Practical habits to reduce visual input, distractions and triggers.

The core idea of digital minimalism is simple: reduce visual input, distractions and triggers. This includes everything: texts, images, videos, pop-ups, ads and algorithm-driven content.

1. Clean Up Your Home Screen

On Android, swipe to the far-left screen and disable news feeds, trending content and recommendations. Keep your home screen minimal:

  • Limit it to 4 or 5 essential apps only
  • Include only basics like time and weather

Remove anything that invites unnecessary interaction.

2. Eliminate Browser Distractions

Turn off:

  • Trending searches
  • Suggestions
  • News feeds
  • Auto-bookmarks

Close tabs regularly. Don't leave tabs open "for later". Decide and act immediately.

3. Block Ads Where Possible

  • Use ad blockers (if effective on your device)
  • Consider alternative apps (e.g., cleaner versions of video platforms)
  • You can use DNS-based ad blocking, but note it may break some websites

4. Turn Off Notifications

Disable all non-essential notifications. Keep only:

  • Messaging apps
  • Email (if necessary)

Turn off sound and vibration. You don't need to respond instantly.
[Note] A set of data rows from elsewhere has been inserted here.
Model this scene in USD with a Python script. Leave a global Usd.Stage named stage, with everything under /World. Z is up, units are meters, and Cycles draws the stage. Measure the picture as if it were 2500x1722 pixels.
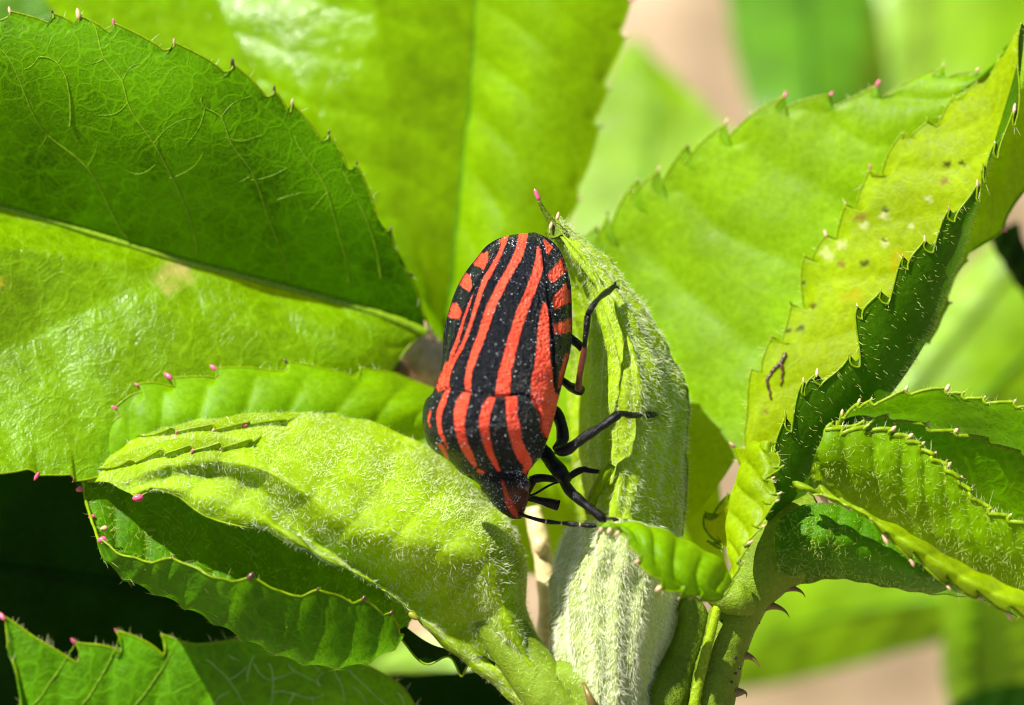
import math
import numpy as np
import shapely
import usdkit
from meshkit import fbm, noise
from scipy.interpolate import CubicSpline, PchipInterpolator
from pxr import Usd, UsdGeom, UsdLux, UsdShade, Gf, Sdf, Vt

# ------------------------------------------------------------------ stage, camera, sky, sun
stage = Usd.Stage.CreateInMemory()
UsdGeom.SetStageUpAxis(stage, 'Z')
UsdGeom.SetStageMetersPerUnit(stage, 1.0)
UsdGeom.Xform.Define(stage, '/World')

PITCH = math.radians(35)          # the lens looks down on the plant
DIST = 130.0                      # mm from the lens to the plane of the bug
WIDE = 33.0                       # mm of the plant across the picture at that plane
HIGH = 75.0                       # mm of that point above the soil
UP = np.array([0, math.sin(PITCH), math.cos(PITCH)])
BACK = np.array([0, -math.cos(PITCH), math.sin(PITCH)])
SUN = np.array([-0.47, 0.74, 0.50]); SUN /= np.linalg.norm(SUN)   # right, up, towards the viewer
EXPOSURE = 1.38

cam = UsdGeom.Camera.Define(stage, '/World/camera')
cam.CreateFocalLengthAttr(100.0)
cam.CreateHorizontalApertureAttr(100.0 * WIDE / DIST)
cam.CreateClippingRangeAttr(Gf.Vec2f(0.005, 200.0))
cam.CreateFStopAttr(31.0)
cam.CreateFocusDistanceAttr((DIST - 1.4) * 1e-3)
cam.CreateExposureAttr(EXPOSURE)
eye = (BACK * DIST + np.array([0, 0, HIGH])) * 1e-3
m = np.eye(4); m[0, :3] = (1, 0, 0); m[1, :3] = UP; m[2, :3] = BACK; m[3, :3] = eye
cam.AddTransformOp().Set(Gf.Matrix4d(*m.ravel().tolist()))

sunw = np.array([SUN[0], 0, 0]) + SUN[1] * UP + SUN[2] * BACK
ELEV = math.asin(sunw[2]); ROT = math.atan2(sunw[0], sunw[1])
sun = UsdLux.DistantLight.Define(stage, '/World/sun')
sun.CreateIntensityAttr(1.25); sun.CreateAngleAttr(0.53); sun.CreateNormalizeAttr(True)
sun.CreateColorAttr(Gf.Vec3f(1.0, 0.95, 0.86))
zx = np.cross([0, 1.0, 0], sunw); zx /= np.linalg.norm(zx); zy = np.cross(sunw, zx)
m = np.eye(4); m[0, :3] = zx; m[1, :3] = zy; m[2, :3] = sunw
sun.AddTransformOp().Set(Gf.Matrix4d(*m.ravel().tolist()))
sky = UsdLux.DomeLight.Define(stage, '/World/sky')
sky.GetPrim().SetCustomDataByKey('kind', 'structure')
M = '/World/Looks/'
skym = usdkit.material(stage, M + 'sky_light', {'t': ('sky_texture', {'sky_type': 'single_scattering', 'sun_disc': False, 'sun_elevation': ELEV, 'sun_rotation': ROT}),
                       'b': ('background_shader', {'strength': 0.05})}, [('t.color', 'b.color')], surface='b.background')
UsdShade.MaterialBindingAPI.Apply(sky.GetPrim()).Bind(skym)

# ------------------------------------------------------------------ helpers
K = WIDE / 2500.0


def P(q):
    """(across, down, towards the viewer in mm) measured on the photograph -> mm in the plant's own frame."""
    q = np.asarray(q, float)
    s = K * (DIST - q[..., 2]) / DIST
    return np.stack([(q[..., 0] - 1250) * s, (861 - q[..., 1]) * s, q[..., 2]], -1)


def W(p):
    """mm in the plant's frame -> metres in the world."""
    p = np.asarray(p, float)
    return (p[..., :1] * np.array([1.0, 0, 0]) + p[..., 1:2] * UP + p[..., 2:3] * BACK + np.array([0, 0, HIGH])) * 1e-3


used = {}


def numbered(path):
    n = used.get(path, 0); used[path] = n + 1
    return path if n == 0 else f'{path}_{n:03d}'


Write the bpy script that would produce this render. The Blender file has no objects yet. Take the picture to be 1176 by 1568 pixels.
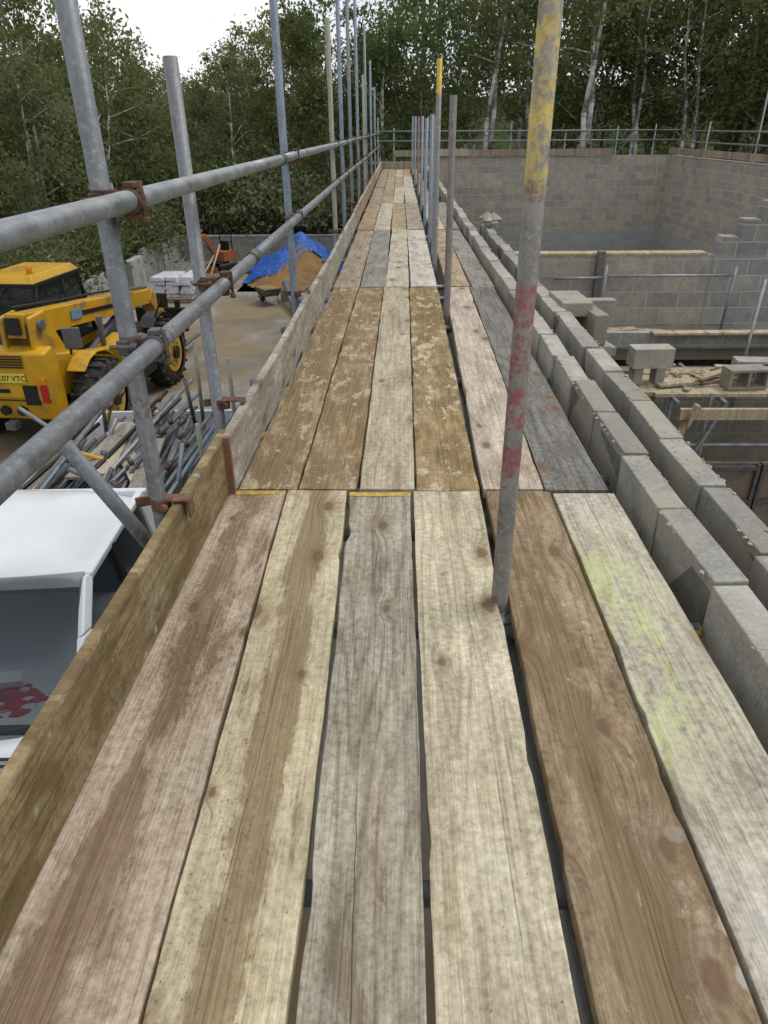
import bpy, bmesh, math, random
import numpy as np
from mathutils import Vector, Matrix, Euler
R=random.Random(7)
sc=bpy.context.scene
COL=sc.collection
# ------------------------------------------------------------ node helpers
def newmat(name):
    m=bpy.data.materials.new(name); m.use_nodes=True
    t=m.node_tree; t.nodes.clear()
    return m,t
def setin(t,sock,v):
    if isinstance(v,bpy.types.NodeSocket): t.links.new(v,sock)
    elif v is not None:
        if hasattr(sock.default_value,'__len__') and not hasattr(v,'__len__'): v=[v]*len(sock.default_value)
        if hasattr(v,'__len__') and len(v)==3 and len(sock.default_value)==4: v=tuple(v)+(1,)
        sock.default_value=v
def N(t,ty,ins=None,**at):
    n=t.nodes.new(ty)
    for k,v in at.items(): setattr(n,k,v)
    for k,v in (ins or {}).items(): setin(t,n.inputs[k],v)
    return n
def M(t,op,a,b=None,c=None,clamp=False):
    n=N(t,'ShaderNodeMath',{0:a},operation=op,use_clamp=clamp)
    if b is not None: setin(t,n.inputs[1],b)
    if c is not None: setin(t,n.inputs[2],c)
    return n.outputs[0]
def MIX(t,f,a,b,bl='MIX'):
    n=t.nodes.new('ShaderNodeMix'); n.data_type='RGBA'; n.blend_type=bl
    setin(t,n.inputs[0],f); setin(t,n.inputs[6],a); setin(t,n.inputs[7],b)
    return n.outputs[2]
def MR(t,v,a,b,c=0.,d=1.,smooth=False):
    n=N(t,'ShaderNodeMapRange',{0:v,1:a,2:b,3:c,4:d},clamp=True)
    if smooth: n.interpolation_type='SMOOTHSTEP'
    return n.outputs[0]
def NO(t,vec,scale=1,detail=3,rough=.55,dist=0.):
    n=N(t,'ShaderNodeTexNoise',{'Vector':vec,'Scale':scale,'Detail':detail,'Roughness':rough,'Distortion':dist})
    return n.outputs[0]
def XYZ(t,x,y,z=0.):
    return N(t,'ShaderNodeCombineXYZ',{0:x,1:y,2:z}).outputs[0]
def SEP(t,v):
    n=N(t,'ShaderNodeSeparateXYZ',{0:v}); return n.outputs
def OUT(t,col,rough=.8,metal=0.,bump=None,bs=.3,bd=.005,spec=.3,extra=None):
    p=N(t,'ShaderNodeBsdfPrincipled',{'Base Color':col,'Roughness':rough,'Metallic':metal})
    setin(t,p.inputs['Specular IOR Level'],spec)
    if bump is not None:
        b=N(t,'ShaderNodeBump',{'Strength':bs,'Distance':bd,'Height':bump}); t.links.new(b.outputs[0],p.inputs['Normal'])
    for k,v in (extra or {}).items(): setin(t,p.inputs[k],v)
    o=N(t,'ShaderNodeOutputMaterial'); t.links.new(p.outputs[0],o.inputs[0])
    return p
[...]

Delayed response is fine.

5. Reduce Visual Triggers in Daily Use

On iPhone, place it face down to prevent the screen lighting up.

When ads appear (e.g., in videos):

  • Turn down the volume
  • Cover the screen or look away
  • Skip as soon as possible

Apply this habit across apps, websites and TV.

6. Reset and Control Algorithms

Reset recommendation systems on platforms like Instagram and YouTube. Reduce or eliminate recommendations where possible.

Goal: make content boring and neutral.

7. Limit App Usage Strictly

Use app timers or trackers and set daily limits. Add friction:

  • Use a strong password set by someone else
  • Prevent yourself from bypassing limits easily

8. Make Your Phone "Boring"

This is key. Remove colors, stimuli and engaging elements. Use minimal, distraction-free apps for reading and browsing.

The goal: neutralize curiosity triggers and regain control of attention.

9. Browse the Web on Desktop With Less Manipulation

Most reading and research happens on desktop. Even after blocking ads, the text on a page is still engineered to push emotions, not just inform. A few habits help:

  • Read past the headline. Headlines are written to provoke; the article body is usually duller and more accurate.
  • Compare loaded language with a calmer source. If something reads as "outrageous" or "disastrous", look up the same story from somewhere written in plain language.
  • Use Essentyx to protect your mind and consume information in a neutral way.

Don't consume noise. Remove it, hide it, or ignore it.

The more boring and neutral your device becomes, the more control you regain over your attention and time.